## Your objective
Take the material below and write it all out again exactly.

· · · · · · ·

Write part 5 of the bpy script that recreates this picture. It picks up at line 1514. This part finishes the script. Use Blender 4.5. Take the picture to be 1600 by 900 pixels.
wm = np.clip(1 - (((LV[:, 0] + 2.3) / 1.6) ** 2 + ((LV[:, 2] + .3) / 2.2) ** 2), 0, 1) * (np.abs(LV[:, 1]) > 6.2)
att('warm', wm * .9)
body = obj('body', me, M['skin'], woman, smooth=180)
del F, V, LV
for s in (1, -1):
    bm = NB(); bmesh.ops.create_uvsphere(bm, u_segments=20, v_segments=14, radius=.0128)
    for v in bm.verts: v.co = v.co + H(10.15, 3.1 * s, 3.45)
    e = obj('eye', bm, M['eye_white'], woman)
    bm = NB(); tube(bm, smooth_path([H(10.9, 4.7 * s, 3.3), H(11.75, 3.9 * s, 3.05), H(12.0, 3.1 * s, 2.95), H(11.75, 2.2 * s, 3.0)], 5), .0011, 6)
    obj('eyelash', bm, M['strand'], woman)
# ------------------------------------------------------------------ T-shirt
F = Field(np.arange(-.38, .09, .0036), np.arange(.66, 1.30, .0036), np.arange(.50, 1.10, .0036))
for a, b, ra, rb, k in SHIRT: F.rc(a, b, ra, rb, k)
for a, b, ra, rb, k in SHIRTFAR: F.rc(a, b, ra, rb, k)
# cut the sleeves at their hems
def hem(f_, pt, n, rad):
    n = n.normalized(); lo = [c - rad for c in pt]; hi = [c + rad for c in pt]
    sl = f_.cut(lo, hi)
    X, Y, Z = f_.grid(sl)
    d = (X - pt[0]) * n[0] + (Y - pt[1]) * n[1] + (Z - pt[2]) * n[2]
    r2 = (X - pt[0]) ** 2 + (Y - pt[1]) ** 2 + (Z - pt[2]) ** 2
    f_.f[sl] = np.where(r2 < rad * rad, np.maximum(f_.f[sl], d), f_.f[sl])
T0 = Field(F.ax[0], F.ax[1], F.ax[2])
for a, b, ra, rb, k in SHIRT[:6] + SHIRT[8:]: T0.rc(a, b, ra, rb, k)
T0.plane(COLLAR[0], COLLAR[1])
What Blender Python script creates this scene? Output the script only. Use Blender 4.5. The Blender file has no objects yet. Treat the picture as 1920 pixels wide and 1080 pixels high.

· · · · · · ·

## The solution
Write part 5 of the bpy script that recreates this picture. It picks up at line 1514. This part finishes the script. Use Blender 4.5. Take the picture to be 1600 by 900 pixels.
wm = np.clip(1 - (((LV[:, 0] + 2.3) / 1.6) ** 2 + ((LV[:, 2] + .3) / 2.2) ** 2), 0, 1) * (np.abs(LV[:, 1]) > 6.2)
att('warm', wm * .9)
body = obj('body', me, M['skin'], woman, smooth=180)
del F, V, LV
for s in (1, -1):
    bm = NB(); bmesh.ops.create_uvsphere(bm, u_segments=20, v_segments=14, radius=.0128)
    for v in bm.verts: v.co = v.co + H(10.15, 3.1 * s, 3.45)
    e = obj('eye', bm, M['eye_white'], woman)
    bm = NB(); tube(bm, smooth_path([H(10.9, 4.7 * s, 3.3), H(11.75, 3.9 * s, 3.05), H(12.0, 3.1 * s, 2.95), H(11.75, 2.2 * s, 3.0)], 5), .0011, 6)
    obj('eyelash', bm, M['strand'], woman)
# ------------------------------------------------------------------ T-shirt
F = Field(np.arange(-.38, .09, .0036), np.arange(.66, 1.30, .0036), np.arange(.50, 1.10, .0036))
for a, b, ra, rb, k in SHIRT: F.rc(a, b, ra, rb, k)
for a, b, ra, rb, k in SHIRTFAR: F.rc(a, b, ra, rb, k)
# cut the sleeves at their hems
def hem(f_, pt, n, rad):
    n = n.normalized(); lo = [c - rad for c in pt]; hi = [c + rad for c in pt]
    sl = f_.cut(lo, hi)
    X, Y, Z = f_.grid(sl)
    d = (X - pt[0]) * n[0] + (Y - pt[1]) * n[1] + (Z - pt[2]) * n[2]
    r2 = (X - pt[0]) ** 2 + (Y - pt[1]) ** 2 + (Z - pt[2]) ** 2
    f_.f[sl] = np.where(r2 < rad * rad, np.maximum(f_.f[sl], d), f_.f[sl])
T0 = Field(F.ax[0], F.ax[1], F.ax[2])
for a, b, ra, rb, k in SHIRT[:6] + SHIRT[8:]: T0.rc(a, b, ra, rb, k)
T0.plane(COLLAR[0], COLLAR[1])
What Blender Python script creates this scene? Output the script only. Use Blender 4.5. The Blender file has no objects yet. Treat the picture as 1920 pixels wide and 1080 pixels high.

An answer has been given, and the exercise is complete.